State/Federal Issues and Law
Midwest Generation and Kincaid present several arguments concerning issues of both
federal and state law regarding the inclusion of the MPS in a rule that the Board adopts for
second notice. The Board appreciates these arguments, but will not discuss or rule on those
arguments here. The issues raised are more appropriately considered by the Board in
determining whether or not to include the MPS at second notice, rather than in a discussion
concerning additional hearings. As Ameren points out, legal issues do not profit from testimony
at a hearing. Therefore, the Board will not consider these issues today; instead the Board asks
that these arguments be presented in post-hearing comments and the Board will address them at
that time.

7
Need for Additional Hearings/New Docket
Midwest Generation and Kincaid express concerns about the inability of participants to
fully examine the impacts of the joint statements. Specifically Midwest Generation and Kincaid
are concerned about the potential impact of the MPS on companies that do not opt-in to the
voluntary MPS program, on future SO
2
, and NO
x
rulemakings, and the specific effect on
Midwest Generation and Kincaid operations in controlling mercury emissions. To address these
potential concerns, Midwest Generation seeks additional hearings and Kincaid seeks additional
hearings and new docket for the changes proposed in the joint statements. Although cognizant of
the concerns expressed by Midwest Generation and Kincaid, the Board is unconvinced that
additional hearings will further develop a record in order to address these concerns.

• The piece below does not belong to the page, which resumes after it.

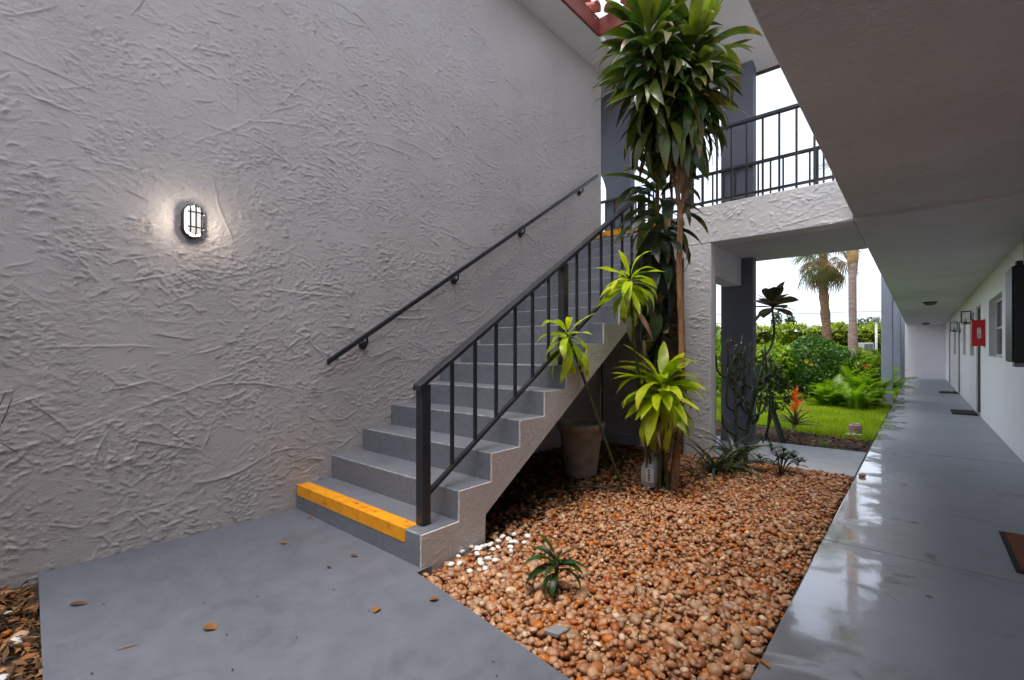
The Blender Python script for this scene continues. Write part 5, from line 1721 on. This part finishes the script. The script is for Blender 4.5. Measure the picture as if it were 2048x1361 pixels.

As pointed out by both the Agency and Ameren, the Ameren/Agency joint statement was
filed before the beginning of the August hearings. Prefiled questions were filed addressing many
of these issues and follow-up questions further flushed out information relating to these issues.
Also, the hearing officer specifically asked several questions on the record concerning not only
the joint statements, but also proposed language from Kincaid. The hearing officer invited all
participants to comment on those questions. August Tr. at 1876-78. Thus, the Board expects
that additional information concerning the joint statements as well as many other aspects of the
proposal will be filed in the post-hearing comments.
1
The Board finds that the concerns expressed in the motion for additional hearing and by
Kincaid in seeking a new docket, can be addressed in post-hearing comments. Certainly, the
Board may revisit this issue after receipt of post-hearing comments; however, the Board finds
that ordering additional hearings is premature. Therefore, the motion to hold additional hearings
is denied.
CONCLUSION
After reviewing the arguments by participants, the Board finds that holding additional
hearings will not assist in the development of the record in this proceeding. Therefore, the Board
denies the motion to hold additional hearings.
IT IS SO ORDERED.
I, Dorothy M. Gunn, Clerk of the Illinois Pollution Control Board, certify that the Board
adopted the above order on September 7, 2006, by a vote of 4-0.
Dorothy M. Gunn, Clerk
Illinois Pollution Control Board
1
Post-hearing comments are currently due on September 20, 2006.